(WRITTEN TASK) Copy out each line of the listing that has the word "scene" in it.
# start of SUPPLIED DATA
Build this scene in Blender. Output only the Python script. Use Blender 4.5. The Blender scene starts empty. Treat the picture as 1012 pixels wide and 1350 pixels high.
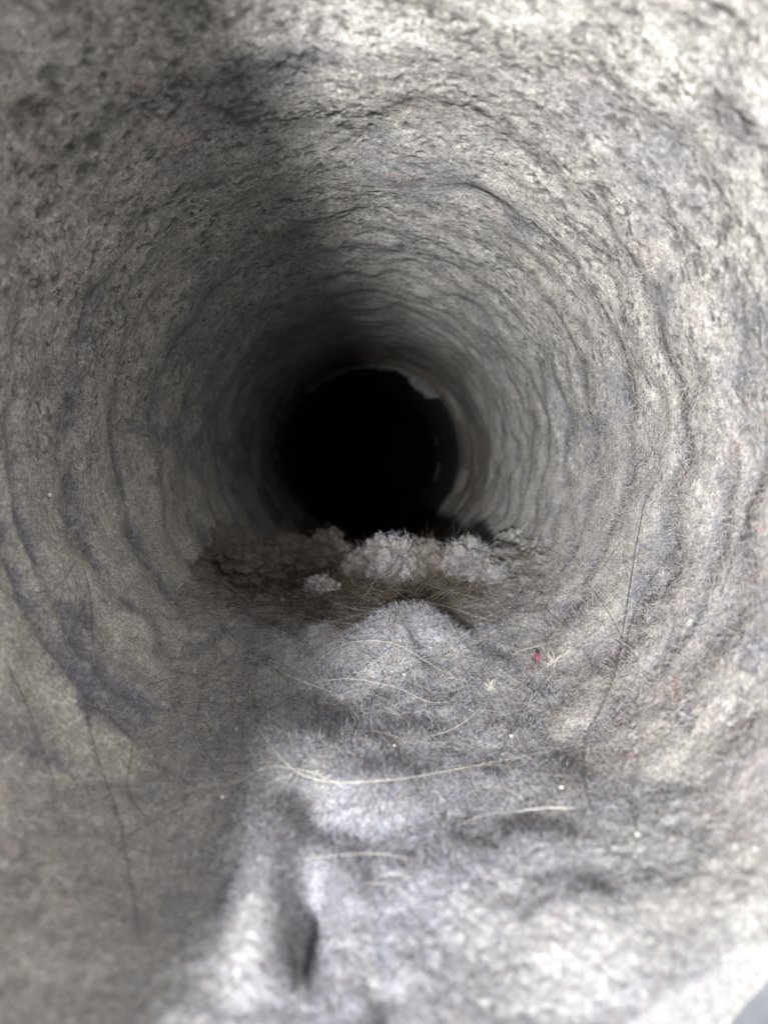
import bpy, math
import numpy as np
from mathutils import Vector, Matrix

# ------------------------------------------------------------------ scale, camera, light
S = 0.05            # one model unit = the duct's radius = 5 cm
sc = bpy.context.scene
C = sc.collection
rng = np.random.default_rng(7)
W0, H0, FPX = 1012.0, 1350.0, 700.0       # photograph's size and focal length in its pixels
YAW, PITCH = math.atan(16 / FPX), math.atan(75 / FPX)

cam_d = bpy.data.cameras.new("camera")
cam = bpy.data.objects.new("camera", cam_d); C.objects.link(cam)
fwd = Vector((math.sin(YAW) * math.cos(PITCH), math.cos(YAW) * math.cos(PITCH), -math.sin(PITCH)))
right = fwd.cross(Vector((0, 0, 1))).normalized()
upv = right.cross(fwd).normalized()
cam.matrix_world = Matrix(((right.x, upv.x, -fwd.x, 0), (right.y, upv.y, -fwd.y, 0), (right.z, upv.z, -fwd.z, 0), (0, 0, 0, 1)))
cam_d.sensor_fit = 'VERTICAL'; cam_d.sensor_height = 24.0
cam_d.lens = 24.0 * FPX / H0
cam_d.clip_start = 0.001; cam_d.clip_end = 50
cam_d.dof.use_dof = True
cam_d.dof.focus_distance = 1.9 * S
cam_d.dof.aperture_fstop = (cam_d.lens / 1000) / (0.023 * S)
cam_d.dof.aperture_blades = 0
sc.camera = cam

world = bpy.data.worlds.new("World"); sc.world = world; world.use_nodes = True
bg = world.node_tree.nodes["Background"]
bg.inputs[0].default_value = (1.0, 0.97, 0.935, 1); bg.inputs[1].default_value = 0.80

def area_lamp(name, loc, target, size, power, color):
    d = bpy.data.lights.new(name, 'AREA'); d.shape = 'DISK'; d.size = size * S; d.energy = power; d.color = color
    o = bpy.data.objects.new(name, d); C.objects.link(o)
    o.location = Vector(loc) * S
    o.rotation_euler = (Vector(target) - Vector(loc)).to_track_quat('-Z', 'Y').to_euler()
    return o
area_lamp("torch_lamp", (-0.575, -1.60, -0.12), (0.2, 0.2, 1.55), 0.27, 1.40, (1.0, 0.99, 0.965))
rl = area_lamp("fill_lamp", (.75, -.45, .95), (-.75, .85, -.50), 0.5, 0.024, (1.0, 0.94, 0.86)); rl.data.spread = math.radians(85)  # added fill with no seen source, lifts the lower left lint

sc.view_settings.view_transform = 'Standard'; sc.view_settings.look = 'None'
sc.view_settings.exposure = 0.12; sc.view_settings.gamma = 1.0
sc.cycles.max_bounces = 6; sc.cycles.diffuse_bounces = 3
sc.cycles.use_denoising = True; sc.cycles.denoiser = 'OPENIMAGEDENOISE'

# ------------------------------------------------------------------ numpy noise
def _hash(ix, iy, iz, seed):
    with np.errstate(over='ignore'):
        h = (ix.astype(np.uint32) * np.uint32(374761393)) ^ (iy.astype(np.uint32) * np.uint32(668265263)) ^ (iz.astype(np.uint32) * np.uint32(2246822519)) ^ np.uint32((seed * 3266489917) & 0xffffffff)
        h = (h ^ (h >> np.uint32(13))) * np.uint32(1274126177)
        h = (h ^ (h >> np.uint32(16))) * np.uint32(2654435761)
        h = h ^ (h >> np.uint32(15))
    return h.astype(np.float32) * np.float32(1 / 4294967296.0)

def vnoise(P, f, seed=0):
    P = np.asarray(P, dtype=np.float32) * np.asarray(f, dtype=np.float32)
    I = np.floor(P).astype(np.int32); F = P - I
    F = F * F * F * (F * (F * 6 - 15) + 10)
    I = I + 10000
    x, y, z = F[..., 0], F[..., 1], F[..., 2]
    r = 0
    for dx in (0, 1):
        wx = x if dx else 1 - x
        for dy in (0, 1):
            wy = y if dy else 1 - y
            for dz in (0, 1):
                wz = z if dz else 1 - z
                r = r + wx * wy * wz * _hash(I[..., 0] + dx, I[..., 1] + dy, I[..., 2] + dz, seed)
    return r

def fbm(P, f, octv=4, seed=0, gain=0.5):
    a, s, t = 1.0, 0.0, 0.0
    f = np.asarray(f, dtype=np.float32)
    for i in range(octv):
        s = s + a * vnoise(P, f, seed + i * 17); t += a
        a *= gain; f = f * 2.03
    return s / t

def worley(P, f, seed=0):
    P = np.asarray(P, dtype=np.float32) * np.asarray(f, dtype=np.float32)
    I = np.floor(P).astype(np.int32)
    best = np.full(P.shape[:-1], 9.0, np.float32)
    for dx in (-1, 0, 1):
        for dy in (-1, 0, 1):
            for dz in (-1, 0, 1):
                J = [I[..., 0] + dx, I[..., 1] + dy, I[..., 2] + dz]
                K = [j + 10000 for j in J]
                d = 0
                for a in range(3):
                    d = d + (J[a] + _hash(K[0], K[1], K[2], seed + 91 * a) - P[..., a]) ** 2
                best = np.minimum(best, d)
    return np.sqrt(best)

def ss(a, b, x):
    t = np.clip((x - a) / (b - a), 0, 1); return t * t * (3 - 2 * t)

# ------------------------------------------------------------------ shape of the lint (in radii; x right, y depth, z up)
PITCHR = 0.325
def ring_mouth(th):                       # where the lint starts, behind the bare rim of the duct
    return 0.685 + 0.15 * np.sin(th) + 0.02 * np.sin(3 * th + 1) + 0.012 * np.sin(11 * th)

def lining(th, y, fine=True):
    """radius of the lint surface, and its groove / pit masks. th=0 at the top, + to the right"""
    cx, cz = np.sin(th), np.cos(th)
    P = np.stack([cx, y, cz], -1).astype(np.float32)
    n_a = fbm(P, (1.6, 1.6, 1.6), 3, 1) - .5
    n_b = fbm(P, (5, 5, 5), 2, 5) - .5
    top = ss(-.1, .75, cz)                                     # 1 towards the crown of the duct
    # corrugation of the duct underneath, softened by the lint
    ph = (y - 1.38 + 0.028 * th + 0.17 * n_a + 0.12 * n_b) / PITCHR
    g = 0.5 + 0.5 * np.cos(2 * np.pi * ph)
    g = g ** 3.2
    brk = ss(.33, .62, fbm(P, (2.6, 3.4, 2.6), 3, 9)); edge = fbm(P, (9, 9, 9), 5, 15, .68)           # grooves come and go
    gm = g * (0.60 + 0.50 * brk) * (1 - .80 * top) * ss(1.0, 1.5, y)
    # the strong first groove that runs into the bed on both sides
    firstc = np.exp(-((y - 1.40 - .12 * n_b) / .050) ** 2) * ss(.15, -.25, cz)
    first = firstc * (.25 + .75 * ss(.1, -.3, cx)) * (.6 + .8 * n_b + .4)
    smooth_g = np.maximum(gm * .55, first)
    gm = np.maximum(gm, firstc * .95) * (.15 + 1.05 * ss(.36, .60, edge))
    gm = np.maximum(gm, .75 * ss(.60, .70, edge) * (1 - top) * ss(.9, 1.1, y))
    # the crown is streaked with pits round the rings
    r = 1.0 - .035 + .06 * n_a + .05 * n_b * (1 - .3 * top)
    r = r + .034 * smooth_g + .008 * gm
    pit = 0
    if fine:
        wp = np.stack([vnoise(P, (16,) * 3, 51), vnoise(P, (16,) * 3, 53), vnoise(P, (16,) * 3, 54)], -1) - .5
        wq = np.stack([vnoise(P, (45,) * 3, 55), vnoise(P, (45,) * 3, 57), vnoise(P, (45,) * 3, 58)], -1) - .5
        A = (P + .050 * wp + .022 * wq).astype(np.float32)
        den = fbm(P, (3.2, 6.5, 3.2), 3, 61)
        w = worley(A, (15, 18, 15), 21)
        q0 = fbm(A, (70, 80, 70), 2, 68)
        row = .5 + .5 * np.cos(2 * np.pi * (y - .05 * th + .10 * n_b + .06 * n_a) / .17)
        den = den + .07 * (row - .5)
        p1 = ss(.42, .10, w + .5 * (q0 - .5)) * ss(.46, .54, den) * (.25 + .75 * top)
        w = worley(A, (27, 34, 27), 23)
        p2 = ss(.42, .14, w + .5 * (q0 - .5)) * ss(.43, .56, fbm(P, (6, 10, 6), 3, 65)) * (.30 + .70 * top)
        q2 = ss(.57, .70, fbm(A, (34, 44, 34), 3, 27, .65)) * (.25 + .6 * top)
        pit = np.clip(1.1 * p1 + .95 * p2 + .6 * q2, 0, 1)
        f1 = fbm(A, (24, 28, 24), 4, 33, .70) - .5
        f2 = vnoise(P, (120, 120, 120), 41) - .5
        wl = vnoise(A, (58, 66, 58), 47) - .5
        r = r + .005 * p1 + .003 * p2 + .001 * q2 + f1 * (.0036 - .0010 * top) + f2 * .0012 + wl * .0015 - .002 * (row - .5) * (.5 + top)
    # lint swells towards its own edge at the mouth and falls off it
    e = y - ring_mouth(th)
    r = r + .09 * ss(.03, -.03, e)
    r = r + .05 * np.exp(-((y - 5.5) / .10) ** 2) * 1.8 * (1 + 0 * th)
    return r, gm, pit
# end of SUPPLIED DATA
(SOLUTION)
Build this scene in Blender. Output only the Python script. Use Blender 4.5. The Blender scene starts empty. Treat the picture as 1012 pixels wide and 1350 pixels high.
sc = bpy.context.scene